Nick Swardson’s Pretend Time: Initial Thoughts

Thursday, October 21st, 2010

So………………..

I’ve loved Nick Swardson for a while. His character on Reno 911 is one of the best, and his stand-up specials have been funny too. Even when I found out he was straight, I still liked him.

So I was super excited to see he’s got a show.

Until I watched it.

Two episodes in, I’d say the overall quality level of the skits is a 5.5 out of 10, with some as high as 7.5, but none that are amazing, and quite a few that are 2.0.

He’s said in an interview “I have this memo thing on my phone that’s packed with horrible ideas, immature jokes.”

And it feels like a lot of these came straight outta that phone memo.

I’ll keep watching, but not forever.

(in that same interview, he was asked about how come he plays gay so much, and said: “It literally just snowballed. It was just a random choice for the Reno 911 character… then Art School Confidential all of a sudden got greenlit, and I was doing Scotty Kangaroojus on The Showbiz Show—but you’ll never see him again… I don’t want to do any more gay characters. I just don’t want to repeat myself. I don’t want my MySpace clips to all be like, “Heeey, guuuys!” … it’s really just a personal, creative choice. None of my characters are gay anymore…except for in Chuck and Larry, where I’ll be playing Jessica Biel’s gay brother”).

My Hometown “Has No Upstate Peers” When it Comes to Homelessness

Monday, October 18th, 2010

My hometown paper (the surprisingly good Register-Star) just ran a solid article about the state of homelessness in the county where I grew up.

The prompt for the article is a forthcoming report on that subject, from William Moon, “the Social Services Commissioner of Delaware County, who has over 35 years of experience in the field.” On principle, I disapprove of this methodology - an “expert” agency bureaucrat who (presumably) has no direct personal experience of the problem he’s studying, developing an analysis and set of recommendations for how to deal with it. Unless he’s incorporating extensive, substantive involvement from the homeless men and women of Columbia County, I believe his report will have a lot of blind spots. But I like a lot of what he says, and he minces words only the slightest bit when it comes to the cause of the problem - rich folks moving in:

“For years there had been an adequate supply of cheap housing in the city of Hudson,” the report states. “In the 1990s, this pattern began to shift as older tenement houses in Hudson were bought by individuals more interested in classic architecture than in using them as rental housing on the low end of the housing market.”

And if Hudson takes this guy’s advice in one important area, it will be light years ahead of New York City:

“Moon does not recommend the county open a shelter, citing capital costs and staffing/support costs to run it that may actually increase costs per person…  “…homeless persons should be provided emergency housing in a congregate setting leased and/or owned by the county.”"

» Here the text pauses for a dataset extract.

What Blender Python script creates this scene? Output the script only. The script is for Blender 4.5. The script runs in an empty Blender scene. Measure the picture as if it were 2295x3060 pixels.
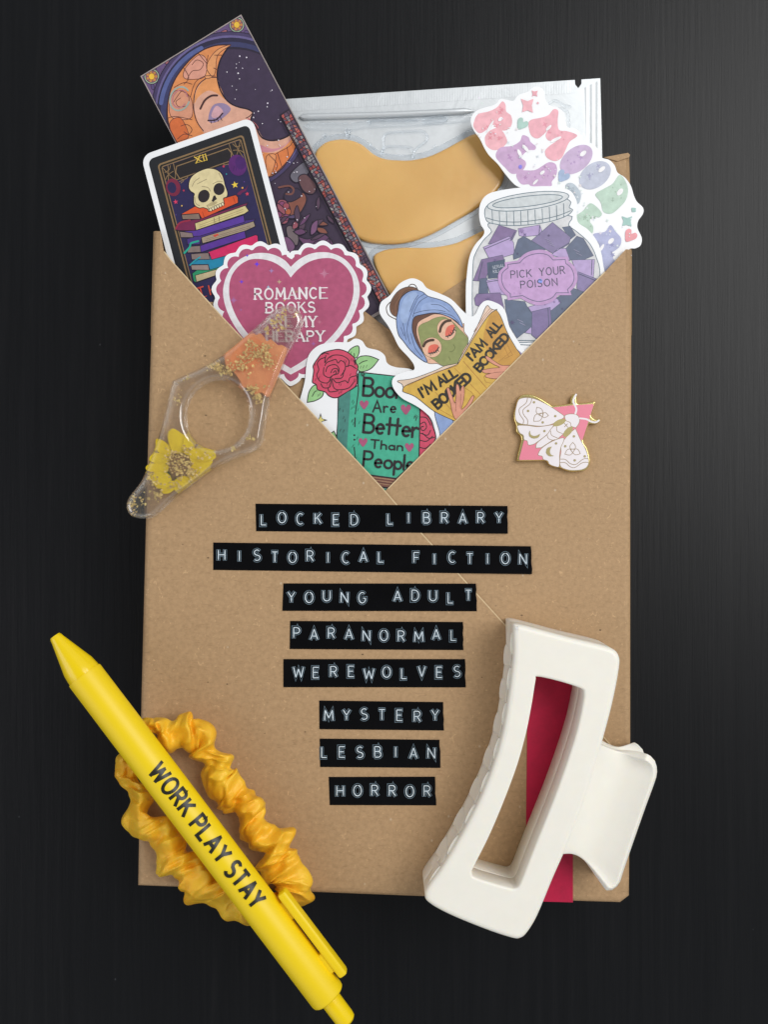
import bpy, bmesh, math, random
from mathutils import Vector, noise
from mathutils.geometry import tessellate_polygon

# ---------------------------------------------------------------- scale, camera, light
# measures are in millimetres; one Blender unit is 10 cm
U = 0.01
CAM_H = 343.0            # camera height above the table
Z_REF = 31.0             # top of the parcel
K = 244.0 / 2295.0       # mm per photo pixel on the parcel's top
sc = bpy.context.scene
sc.unit_settings.system = 'METRIC'
sc.unit_settings.scale_length = 0.1
COL = sc.collection
R = random.Random(7)

cam = bpy.data.cameras.new('camera')
camo = bpy.data.objects.new('camera', cam)
COL.objects.link(camo)
camo.location = (0, 0, CAM_H * U)
cam.sensor_fit = 'VERTICAL'
cam.angle = 2 * math.atan((3060 * K / 2) / (CAM_H - Z_REF))
cam.clip_start = 0.01
cam.clip_end = 200
sc.camera = camo

world = bpy.data.worlds.new('World')
sc.world = world
world.use_nodes = True
bg = world.node_tree.nodes['Background']
# a plain room: bright walls all round, darker straight overhead
_nt = world.node_tree
_tc = _nt.nodes.new('ShaderNodeTexCoord'); _sx = _nt.nodes.new('ShaderNodeSeparateXYZ'); _cr = _nt.nodes.new('ShaderNodeValToRGB')
_nt.links.new(_tc.outputs['Generated'], _sx.inputs[0]); _nt.links.new(_sx.outputs['Z'], _cr.inputs[0])
for _p, _v in ((0.1, 0.56), (0.72, 0.56), (0.90, 0.22)):
    _e = _cr.color_ramp.elements.new(_p); _e.color = (_v * .93, _v * .97, _v, 1)
_cr.color_ramp.elements[0].color = (.1, .1, .1, 1)
_cr.color_ramp.elements[-1].color = (.10, .10, .105, 1)
_nt.links.new(_cr.outputs[0], bg.inputs[0])
bg.inputs[1].default_value = 1.0

def area_lamp(name, loc, target, sx, sy, power, col):
    l = bpy.data.lights.new(name, 'AREA')
    l.shape = 'RECTANGLE'; l.size = sx; l.size_y = sy
    l.energy = power; l.color = col
    o = bpy.data.objects.new(name, l)
    COL.objects.link(o)
    o.location = loc
    o.rotation_euler = (Vector(target) - Vector(loc)).to_track_quat('-Z', 'Y').to_euler()
    return o
area_lamp('window_light', (6.8, 3.8, 10.2), (0, 0, 0), 8.5, 7.5, 1110, (1.0, 0.985, 0.965))
area_lamp('room_light', (-9.5, -2.0, 6.5), (0, 0, 0), 5.0, 7.0, 190, (1.0, 0.95, 0.99))

sc.view_settings.view_transform = 'Standard'
sc.view_settings.look = 'None'
sc.view_settings.exposure = 0.0
sc.view_settings.gamma = 1.0
sc.view_settings.use_curve_mapping = False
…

The “shelter-first” model in New York City has led to the creation of a big, bloated, expensive shelter-industrial complex - spending $856 MILLION last year, to house an average of 38,000 people a day. New York City is a very different landscape than rural Columbia County, but one important factor is absolutely identical: people want housing, not shelter.

Chuck Palahniuk is gay, I just learned. So maybe I should give his crummy books another chance.

Saturday, October 9th, 2010

Next Magazine has a great interview with my friend Tom Cardamone, and Tom’s brilliant as he always is, but the real eye-opener here was something the writer tossed off as an aside at the very beginning… the fact that Chuck Palahniuk is gay.

Wait, what?

So I went and researched it, and sure enough, it’s true.

Shit. Now I have to go read that crap again, and see if maybe I was dismissive of it because of all the hetero-testosterone love for Fight Club that fueled all the boys around me in college. I projected his fans onto him - and maybe not even his fans, but the fans of a movie made of one of his books, which we all know can be light years apart from the book itself. Maybe his writing is mimicking patriarchy so as to brilliantly dismantle it? I didn’t get a glimmer of that from actually *reading* him, but hey, books are half in the mind of the writer and half in the mind of the reader.